§ **Exercise goal**
Write out the material again word for word, dropping any images it holds.

○ ○ ○ ○ ○ ○ ○

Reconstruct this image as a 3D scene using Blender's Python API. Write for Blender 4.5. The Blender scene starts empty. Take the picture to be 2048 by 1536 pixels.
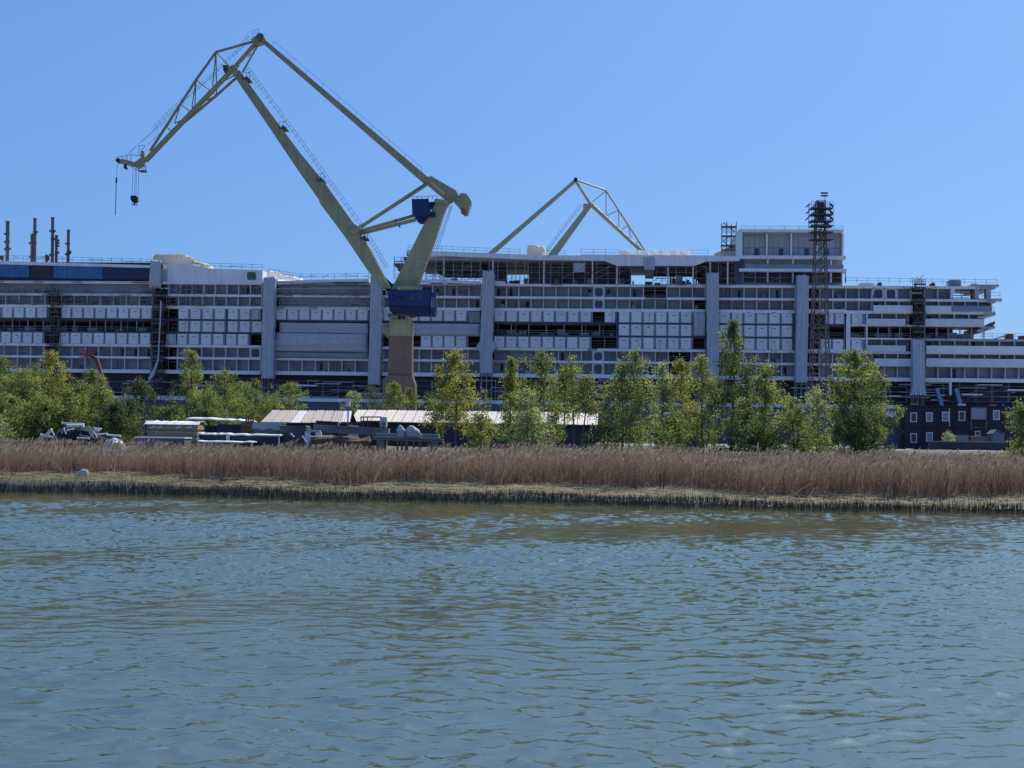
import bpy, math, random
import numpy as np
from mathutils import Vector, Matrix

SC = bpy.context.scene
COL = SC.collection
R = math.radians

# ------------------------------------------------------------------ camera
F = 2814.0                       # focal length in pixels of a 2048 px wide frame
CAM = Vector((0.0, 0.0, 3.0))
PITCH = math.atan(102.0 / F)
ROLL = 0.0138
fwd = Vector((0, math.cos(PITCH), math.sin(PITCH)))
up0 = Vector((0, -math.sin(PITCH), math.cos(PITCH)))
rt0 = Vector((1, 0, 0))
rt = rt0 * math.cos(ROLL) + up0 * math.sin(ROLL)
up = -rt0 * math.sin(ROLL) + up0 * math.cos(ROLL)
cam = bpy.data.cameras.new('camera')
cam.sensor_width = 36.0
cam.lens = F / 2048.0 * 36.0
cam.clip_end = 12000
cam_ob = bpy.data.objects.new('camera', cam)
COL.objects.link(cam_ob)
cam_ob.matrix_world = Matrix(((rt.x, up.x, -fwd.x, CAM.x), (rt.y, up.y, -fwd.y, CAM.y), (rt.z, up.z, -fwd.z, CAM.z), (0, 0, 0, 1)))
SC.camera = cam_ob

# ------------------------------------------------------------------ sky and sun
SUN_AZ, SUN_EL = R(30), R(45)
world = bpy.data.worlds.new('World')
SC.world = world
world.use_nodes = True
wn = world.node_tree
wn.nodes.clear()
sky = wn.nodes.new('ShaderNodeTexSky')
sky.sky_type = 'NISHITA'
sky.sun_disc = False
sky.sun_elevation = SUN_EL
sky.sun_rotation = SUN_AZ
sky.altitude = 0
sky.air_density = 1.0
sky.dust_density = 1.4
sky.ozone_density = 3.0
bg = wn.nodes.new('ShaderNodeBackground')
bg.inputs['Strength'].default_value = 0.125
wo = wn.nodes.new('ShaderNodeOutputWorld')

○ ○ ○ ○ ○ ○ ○

§ **Full response**
Reconstruct this image as a 3D scene using Blender's Python API. Write for Blender 4.5. The Blender scene starts empty. Take the picture to be 2048 by 1536 pixels.
import bpy, math, random
import numpy as np
from mathutils import Vector, Matrix

SC = bpy.context.scene
COL = SC.collection
R = math.radians

# ------------------------------------------------------------------ camera
F = 2814.0                       # focal length in pixels of a 2048 px wide frame
CAM = Vector((0.0, 0.0, 3.0))
PITCH = math.atan(102.0 / F)
ROLL = 0.0138
fwd = Vector((0, math.cos(PITCH), math.sin(PITCH)))
up0 = Vector((0, -math.sin(PITCH), math.cos(PITCH)))
rt0 = Vector((1, 0, 0))
rt = rt0 * math.cos(ROLL) + up0 * math.sin(ROLL)
up = -rt0 * math.sin(ROLL) + up0 * math.cos(ROLL)
cam = bpy.data.cameras.new('camera')
cam.sensor_width = 36.0
cam.lens = F / 2048.0 * 36.0
cam.clip_end = 12000
cam_ob = bpy.data.objects.new('camera', cam)
COL.objects.link(cam_ob)
cam_ob.matrix_world = Matrix(((rt.x, up.x, -fwd.x, CAM.x), (rt.y, up.y, -fwd.y, CAM.y), (rt.z, up.z, -fwd.z, CAM.z), (0, 0, 0, 1)))
SC.camera = cam_ob

# ------------------------------------------------------------------ sky and sun
SUN_AZ, SUN_EL = R(30), R(45)
world = bpy.data.worlds.new('World')
SC.world = world
world.use_nodes = True
wn = world.node_tree
wn.nodes.clear()
sky = wn.nodes.new('ShaderNodeTexSky')
sky.sky_type = 'NISHITA'
sky.sun_disc = False
sky.sun_elevation = SUN_EL
sky.sun_rotation = SUN_AZ
sky.altitude = 0
sky.air_density = 1.0
sky.dust_density = 1.4
sky.ozone_density = 3.0
bg = wn.nodes.new('ShaderNodeBackground')
bg.inputs['Strength'].default_value = 0.125
wo = wn.nodes.new('ShaderNodeOutputWorld')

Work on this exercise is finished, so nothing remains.